Yemen'e yönelik ağır saldırının, İsrail iradesinin tesiri altında hesaplanmış bir eylem olduğu ve bunun sadece bölgedeki yangını ve gerilimi daha da artıracağı belirtilen açıklamada "Bunun yansımalarından Washington ve Londra sorumlu.

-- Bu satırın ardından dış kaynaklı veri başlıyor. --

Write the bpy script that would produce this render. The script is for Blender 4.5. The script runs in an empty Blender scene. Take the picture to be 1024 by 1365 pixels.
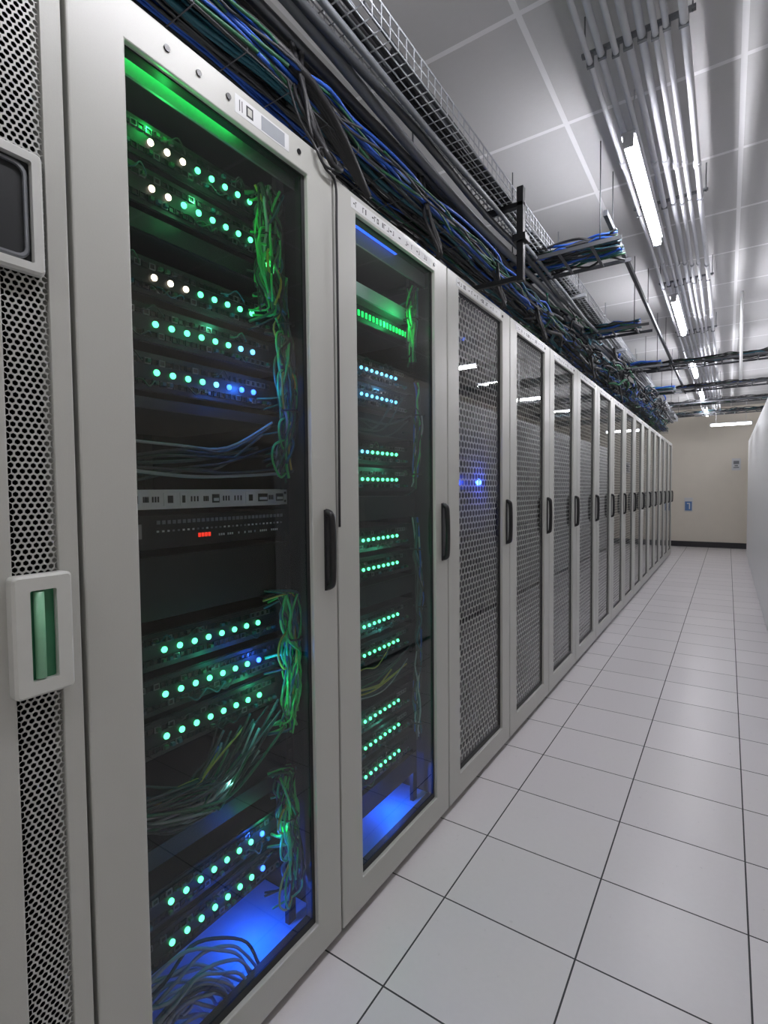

Siyonist işgale son verilmedikçe bölge güvenlik ve istikrara kavuşamayacak." denildi.

Hamas, ABD ve İngiltere'ye "sömürgeci politikalarını gözden geçirmeleri, İsrail'in işlediği suçlar karşısında kayıtsız kalmayacak ülkelerin ve Arap halklarının çıkarlarına saygı duymaları" çağrısında bulundu.

- Gazze'deki savaşı yürüten ABD yönetimi

İslami Cihad'dan yapılan açıklamada, ABD-İngiltere saldırısının, "Batılı sömürge ülkelerinin Filistin'deki askeri kışlaları için sağladığı askeri koruma bağlamında" düzenlendiği belirtildi.

Bunun, Gazze'de Filistin halkına karşı soykırım savaşı yürütenin ABD yönetimi olduğunu doğruladığı ifade edilen açıklamada, sonunda galip gelecek olanın Filistin halkının direnişi olacağı vurgulandı.

Açıklamada ayrıca Arap ve İslam ülkelerine "Filistin'deki kutsal değerleri ve Gazze'yi müdafaa eden Yemen'e yönelik bu saldırıya karşı harekete geçmeleri" çağrısında bulunuldu.

Filistin Ulusal Girişim Hareketi Genel Sekreteri Mustafa Bergusi de yaptığı açıklamada, Yemen'e yönelik saldırıyı "bariz ve haksız bir saldırı" olarak nitelendirerek kınadı.

- Lübnan'daki Hizbullah

Lübnan'daki İran destekli Hizbullah Hareketi, ABD ve İngiliz savaş uçaklarının Yemen'e düzenlediği hava saldırısına tepki gösterdi.

Hizbullah, ABD ve İngiltere'nin Yemen'e yönelik saldırısına ilişkin yazılı açıklama yaptı.

Açıklamada, Hizbullah'ın, tüm gücü ve imkanlarıyla İsrail saldırısı altındaki Filistin halkının yanında durup oradaki ablukayı kaldırmaya çalışan Yemen'in egemenlik ve güvenliğini tehdit eden ABD-İngiliz saldırısını şiddetle kınadığı ifade edildi.

ABD ve İngiliz savaş uçakları, gece saatlerinde Yemen'in Sana, Hudeyde ve Taiz kentlerinde bazı noktalara hava saldırıları düzenlemişti.

Husiler, ABD ve İngiltere'nin Yemen'e düzenlediği saldırılarda 5 mensubunun öldüğünü duyurmuştu.

- Kızıldeniz'de yaşananlar

Son dönemlerde Yemen'deki Husilerin, İsrail'in Gazze'ye saldırılarına karşılık ticari gemilere yönelik eylemlerinin ardından çok sayıda gemicilik şirketi Kızıldeniz'deki seferlerini durdurma kararı almıştı.

Pentagon, 6 Aralık 2023'te Yemen'deki Husi güçlerinin Kızıldeniz'deki ticari gemilere yönelik saldırılarına karşı uluslararası "Deniz Görev Gücü" kurulması için görüşmeler yaptıklarını bildirmiş, 18 Aralık'ta da "Refah Muhafızı Operasyonu" adında çok uluslu misyon oluşturulduğunu duyurmuştu.

Husilerin saldırıları, Akdeniz'i Kızıldeniz'e bağlayarak Avrupa ile Asya arasındaki en kısa rotayı sunan ve küresel ticaretin yaklaşık yüzde 12'sinin yapıldığı Süveyş Kanalı'ndan geçişleri tehlikeye atarken, Kızıldeniz'de ticari gemilerin uğradığı saldırılar ve şirketlerin pes peşe aldığı kararlar, küresel ekonomide yeni bir "tedarik zinciri krizi"nin başlayacağına ilişkin endişeleri artırmıştı.